Thinking like...

So I’m focusing heavily on math these days, learning the content, working with math educators, and talking with mathematicians. The inevitable question arises: “Why do kids need to learn this stuff?” I’m not talking about arithmetic -- adding, subtracting, multiplying, and dividing whole numbers. We count stuff all the time. We keep track of batting averages; how much money we owe, spend, and save; how much more we need; how much extra (hopefully!) we have; what it means to double or halve a recipe; how many zombies we need to shoot, points to score, or crystals to capture to get to the next video game level. Arithmetic is part of our lives. But what about the math that comes after arithmetic? Why do we need to learn algebra? How often do we solve equations with exponents in daily life? It often feels that the reason we learn math beyond arithmetic is to do more math in school. No wonder kids find it boring and struggle to see the value.

When I talk to mathematicians, they don’t get it. Math is so exciting; it’s arithmetic that’s kind of boring. In fact, it’s a bit embarrassing when I describe FASTT Math to a mathematician, and he or she confides that she’s not very good with her math facts. How can an advanced mathematician not be good with math facts? Well, advanced math often doesn’t have much arithmetic; it doesn’t even have many numbers. What’s the deal?

The apparent conundrum got me thinking about my own training and teaching. In college I learned how to be a historian, and I learned how to teach history. They’re not the same. In fact, I never really liked history very much, but I loved being a historian. The facts of history -- the dates of events, the order of Presidents, the names and places of battles -- held little lasting interest. I haven’t used them, and, not surprisingly, I’ve forgotten many of them. However, what I learned doing history, being a historian, I use everyday. Doing history means deciphering the truth through the lenses of whatever evidence is available. What caused the Civil War? Why did Truman drop the atomic bomb? How did African tribal leaders feel about European explorers? So many witnesses and viewpoints to sort through, understand, and weigh. Lots of people seeing the same event and describing it in different ways. What really happened?

Anyone who has children exercises this way of thinking like a historian all the time. He did it. No she did. I use these skills as a husband and father, a teacher, and a manager. I collect and weigh evidence. I consider the biases of the sources and compare their versions with other available objective and subjective evidence. The skill of thinking like a historian has long out-lived the content of the history I learned.

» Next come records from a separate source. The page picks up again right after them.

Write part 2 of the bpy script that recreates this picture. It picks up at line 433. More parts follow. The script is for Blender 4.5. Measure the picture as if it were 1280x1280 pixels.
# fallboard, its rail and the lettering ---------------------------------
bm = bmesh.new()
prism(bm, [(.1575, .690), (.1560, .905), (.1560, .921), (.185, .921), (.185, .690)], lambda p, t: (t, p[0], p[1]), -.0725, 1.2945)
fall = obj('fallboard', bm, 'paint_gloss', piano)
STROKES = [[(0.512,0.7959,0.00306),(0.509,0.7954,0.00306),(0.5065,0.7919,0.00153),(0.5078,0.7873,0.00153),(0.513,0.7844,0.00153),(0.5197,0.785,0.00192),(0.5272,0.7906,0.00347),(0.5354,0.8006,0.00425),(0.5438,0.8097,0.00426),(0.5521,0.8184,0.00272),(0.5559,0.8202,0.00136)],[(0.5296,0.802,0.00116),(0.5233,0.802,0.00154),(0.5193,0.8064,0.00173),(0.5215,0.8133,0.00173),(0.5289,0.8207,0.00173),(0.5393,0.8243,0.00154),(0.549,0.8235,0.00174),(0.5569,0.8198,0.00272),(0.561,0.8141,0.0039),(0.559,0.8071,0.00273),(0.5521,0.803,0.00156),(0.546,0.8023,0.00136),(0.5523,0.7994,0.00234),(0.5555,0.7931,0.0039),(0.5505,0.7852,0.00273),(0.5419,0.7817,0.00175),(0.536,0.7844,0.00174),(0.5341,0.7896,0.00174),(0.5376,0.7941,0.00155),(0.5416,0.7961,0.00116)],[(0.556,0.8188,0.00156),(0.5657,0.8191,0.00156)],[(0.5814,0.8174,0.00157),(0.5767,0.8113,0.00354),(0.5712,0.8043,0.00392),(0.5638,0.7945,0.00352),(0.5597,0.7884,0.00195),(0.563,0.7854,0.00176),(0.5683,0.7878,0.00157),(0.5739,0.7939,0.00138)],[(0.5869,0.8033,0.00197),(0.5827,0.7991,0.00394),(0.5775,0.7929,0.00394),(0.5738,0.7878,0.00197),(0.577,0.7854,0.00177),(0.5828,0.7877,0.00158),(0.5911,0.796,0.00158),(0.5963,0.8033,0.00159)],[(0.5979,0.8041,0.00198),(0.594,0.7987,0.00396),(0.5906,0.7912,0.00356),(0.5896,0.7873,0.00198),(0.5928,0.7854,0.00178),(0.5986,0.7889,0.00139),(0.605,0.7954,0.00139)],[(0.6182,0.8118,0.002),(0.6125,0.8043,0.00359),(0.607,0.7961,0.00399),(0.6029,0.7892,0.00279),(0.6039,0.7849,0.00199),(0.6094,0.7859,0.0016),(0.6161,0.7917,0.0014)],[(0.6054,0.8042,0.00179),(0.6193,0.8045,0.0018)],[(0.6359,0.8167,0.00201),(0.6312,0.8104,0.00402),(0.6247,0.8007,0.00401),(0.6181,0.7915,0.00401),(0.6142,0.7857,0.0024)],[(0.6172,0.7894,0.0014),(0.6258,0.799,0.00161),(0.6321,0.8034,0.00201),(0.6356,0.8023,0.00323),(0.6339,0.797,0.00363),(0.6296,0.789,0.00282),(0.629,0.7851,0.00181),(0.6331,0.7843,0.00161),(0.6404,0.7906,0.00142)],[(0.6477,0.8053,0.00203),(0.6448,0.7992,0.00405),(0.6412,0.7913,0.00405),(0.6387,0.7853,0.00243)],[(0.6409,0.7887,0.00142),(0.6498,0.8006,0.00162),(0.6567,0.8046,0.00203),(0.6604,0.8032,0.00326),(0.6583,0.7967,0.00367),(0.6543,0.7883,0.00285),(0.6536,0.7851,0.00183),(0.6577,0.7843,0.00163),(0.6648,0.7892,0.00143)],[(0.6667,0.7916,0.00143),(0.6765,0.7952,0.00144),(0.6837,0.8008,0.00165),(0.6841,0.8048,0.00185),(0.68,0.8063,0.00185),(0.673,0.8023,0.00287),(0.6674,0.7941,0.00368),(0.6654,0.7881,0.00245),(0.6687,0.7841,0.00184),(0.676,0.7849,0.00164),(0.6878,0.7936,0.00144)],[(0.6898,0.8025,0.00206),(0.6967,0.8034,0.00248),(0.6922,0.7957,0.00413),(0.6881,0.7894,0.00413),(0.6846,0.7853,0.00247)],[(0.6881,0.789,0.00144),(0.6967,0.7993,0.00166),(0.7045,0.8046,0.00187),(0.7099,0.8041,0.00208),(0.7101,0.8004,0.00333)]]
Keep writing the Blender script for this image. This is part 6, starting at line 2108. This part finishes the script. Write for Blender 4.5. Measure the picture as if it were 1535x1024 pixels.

But that’s okay because the content was the vehicle to hone these skills. It served its purpose, and I know how to find it if and when I should need it again.

These historical thinking skills unfortunately frequently got lost in the obligation I felt as a teacher to convey the content. Indeed, the historical information became the end, it’s retention the measure of educational success. How do you measure thinking like a historian anyway?

I get the sense that we’ve followed a similar path in math. We don’t spend enough time helping kids see that learning the content of math is a path to a way of thinking and problem solving that they can use for the rest of their lives, long after they’ve forgotten a particular formula. You can read about mathematical thinking and rigor, but it’s tough to find in the standards. Ask an adult when they think mathematically, and they’ll typically describe an exercise dealing with numbers or spreadsheets.

But thinking mathematically thrives in the non-numeric world. The concepts of equivalence, commutativity, and order, for instance, have implications in many aspects of our everyday lives. Can I combine these recipe ingredients in any order or will the results differ if I add the egg first? Is there another way for me to get the outcome I want? How can I break down this complicated situation into more manageable pieces?

The teacher training books from Singapore, a nation that produces the highest performing math students in the world, talk specifically about the goal of mathematical thinking. But even they acknowledge the difficulty of focusing on this nebulous outcome compared to concreteness of specific math skills. Without our help students won’t see the power of thinking like a mathematician any more than they see the daily value of thinking like a historian. We’ve got to make the connections explicit and show how the exercise of learning the math (or history) makes those skills stronger. That’s a good design challenge. I’ll keep you posted.